▸ Your objective: In the material below, please retype the lines from the very first through the one with "MB().box(px0, px0 +", exactly and without pictures.

▸ Dataset excerpt:
###

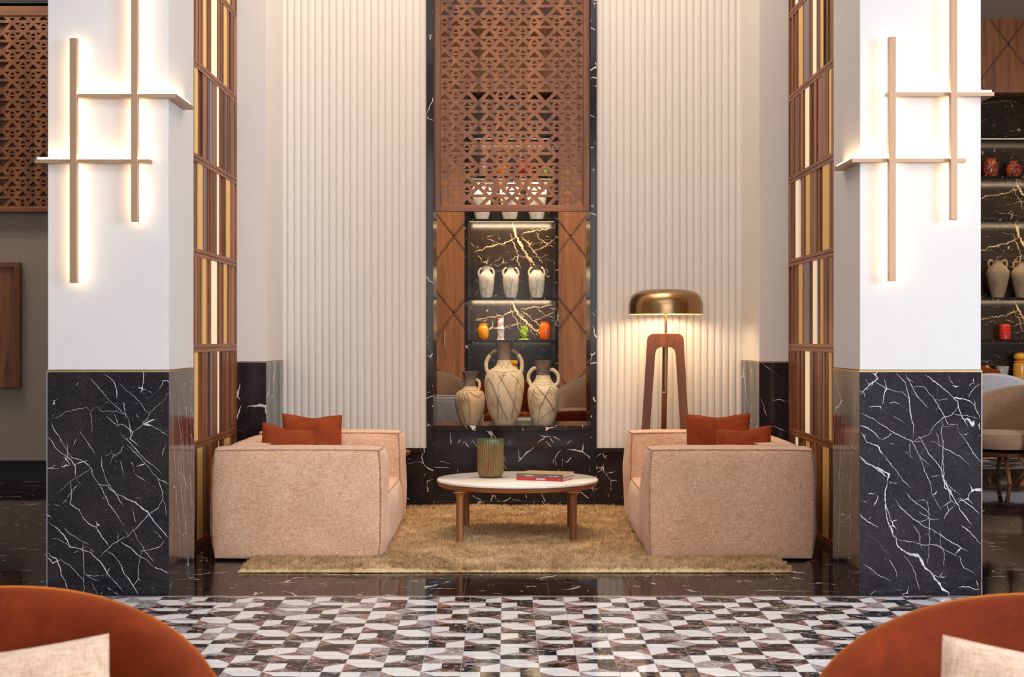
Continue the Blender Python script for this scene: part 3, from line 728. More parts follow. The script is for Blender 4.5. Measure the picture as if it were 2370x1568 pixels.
t = thing('wall_panel', 'framed dark wooden wall panel below the lattice on the far left wall', 'panel', (-5.2, 14.38, 1.5))
px0, px1, pz1, pz0 = X(-110, 14.36), X(49, 14.36), Z(608, 14.36), Z(898, 14.36)
MB().box(px0, px1, 14.34, 14.38, pz0, pz1).build('panel', M['walnut'], t)
fw = 0.05
MB().box(px0, px0 + fw, 14.31, 14.345, pz0, pz1).box(px1 - fw, px1, 14.31, 14.345, pz0, pz1).box(px0 + fw, px1 - fw, 14.31, 14.345, pz0, pz0 + fw).box(px0 + fw, px1 - fw, 14.31, 14.345, pz1 - fw, pz1).build('frame', M['walnut'], t, bevel=.003)

# ================================================================== SLATTED SIDE SCREENS
RZ = [0.05, 0.667, 1.287, 1.905, 2.515, 3.12, 3.735, 4.35, 4.96, 5.6]
# visible slots as photo x of (start, end, kind) measured on the visible part of each screen
c6 = lambda a_: 440 + a_ / 5.227
LA = [(c6(158), c6(205), 'gold'), (c6(256), c6(330), 'cream'), (c6(415), c6(452), 'gold')]
LB = [(c6(58), c6(100), 'gold'), (c6(248), c6(275), 'lilac'), (c6(330), c6(355), 'cream')]
LC = [(c6(105), c6(160), 'gold'), (c6(175), c6(195), 'lilac'), (c6(343), c6(355), 'cream'), (c6(440), c6(490), 'gold')]
r4 = lambda a_: 1800 + a_ / 2.24
RA = [(r4(106), r4(126), 'gold'), (r4(132), r4(160), 'lilac'), (r4(180), r4(198), 'cream'), (r4(218), r4(236), 'gold')]
RB = [(r4(140), r4(160), 'cream'), (r4(262), r4(275), 'gold')]
RC = [(r4(90), r4(106), 'cream'), (r4(143), r4(163), 'gold'), (r4(230), r4(262), 'gold')]
def side_screen(xp, sgn, pats, label, seed):
    """xp: plane of the visible face; sgn=+1 when the face looks to +x"""
    y0, y1 = YPB + 0.0, YR0 - 0.005
    t = thing('slatted_screen', label, 'screen', (xp - sgn * 0.06, (y0 + y1) / 2, 0))
    xa, xb = sorted((xp, xp - sgn * 0.12))
    xm0, xm1 = sorted((xp - sgn * 0.052, xp - sgn * 0.068))
    st = 0.03
    MB().box(xa, xb, y0, y0 + st, 0, 6).box(xa, xb, y1 - st * 0.5, y1, 0, 6).build('stile', M['walnut'], t, bevel=.002)
    rr = MB().box(xa - .002, xb + .002, y0 + st, y1 - st / 2, 0.0, RZ[0])
    for z in RZ[1:]:
        rr.box(xa, xb, y0 + st, y1 - st / 2, z - 0.026, z - 0.002).box(xa, xb, y0 + st, y1 - st / 2, z + 0.002, z + 0.026)
        a2, b2 = sorted((xp - sgn * 0.01, xp - sgn * 0.11)); rr.box(a2, b2, y0 + st, y1 - st / 2, z - 0.003, z + 0.003)
    rr.build('rail', M['walnut_y'], t, bevel=.0015)
    r_ = random.Random(seed)
    for k in range(len(RZ) - 1):
        z0, z1 = RZ[k] + (0.026 if k else 0), RZ[k + 1] - 0.026
        pat = pats[(k) % len(pats)]
        ins_ = sorted((F * abs(xp) / abs(VX - a_), F * abs(xp) / abs(VX - b_), kd) for a_, b_, kd in pat)
        ins_ = [(min(a_, b_), max(a_, b_), kd) for a_, b_, kd in ins_]
        ins_.sort()
        mats = [M['walnut'], M['walnut_dark'], M['walnut_pale']]
        wd = MB(); inl = {}
        y = y0 + st
        spans = []
        for a_, b_, kd in ins_ + [(y1 - st / 2, None, None)]:
            # fill wood boards of varying width and depth up to a_
            while y < a_ - 0.012:
                wv = min(r_.choice([0.022, 0.03, 0.045, 0.06, 0.09]), a_ - y)
                if a_ - (y + wv) < 0.015: wv = a_ - y
                rec = r_.choice([0.0, 0.004, 0.010, 0.018])
                a2, b2 = sorted((xp - sgn * rec, xp - sgn * 0.075))
                wd.box(a2, b2, y, y + wv, z0, z1, r_.choice([0, 0, 1, 2]))
                y += wv
            if kd:
                inl.setdefault(kd, []).append((a_, b_)); y = b_
                a2, b2 = sorted((xp - sgn * 0.001, xp - sgn * 0.075))
                wd.box(a2, b2, b_, b_ + 0.006, z0, z1, 0)
        bd = wd.build('slat_board', mats, t)
        for kd, lst in inl.items():
            nm = {'gold': 'gold_inlay', 'cream': 'lit_inlay', 'lilac': 'dark_inlay'}[kd]
            for a_, b_ in lst:
                rec = 0.0035
                a2, b2 = sorted((xp - sgn * rec, xp - sgn * 0.045))
                q = MB().box(a2, b2, a_, b_, z0, z1).build(nm, M[kd], None, origin=(xp, y0, z0)); q.parent = bd
                O = t['_o']; q.location = (xp - O[0], y0 - O[1], z0 - O[2])
    return t
XS_L, XS_R = X(451, 9.68), X(1927, 9.68)
side_screen(XS_L, 1, [LC, LB, LA, LC, LB, LA], 'slatted walnut screen with gold and cream strips behind the left pillar', 3)
side_screen(XS_R, -1, [RC, RB, RA, RC, RB, RA], 'slatted walnut screen with gold and cream strips behind the right pillar', 8)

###

▸ Answer to the exercise:
Continue the Blender Python script for this scene: part 3, from line 728. More parts follow. The script is for Blender 4.5. Measure the picture as if it were 2370x1568 pixels.
t = thing('wall_panel', 'framed dark wooden wall panel below the lattice on the far left wall', 'panel', (-5.2, 14.38, 1.5))
px0, px1, pz1, pz0 = X(-110, 14.36), X(49, 14.36), Z(608, 14.36), Z(898, 14.36)
MB().box(px0, px1, 14.34, 14.38, pz0, pz1).build('panel', M['walnut'], t)
fw = 0.05
MB().box(px0, px0 + fw, 14.31, 14.345, pz0, pz1).box(px1 - fw, px1, 14.31, 14.345, pz0, pz1).box(px0 + fw, px1 - fw, 14.31, 14.345, pz0, pz0 + fw).box(px0 + fw, px1 - fw, 14.31, 14.345, pz1 - fw, pz1).build('frame', M['walnut'], t, bevel=.003)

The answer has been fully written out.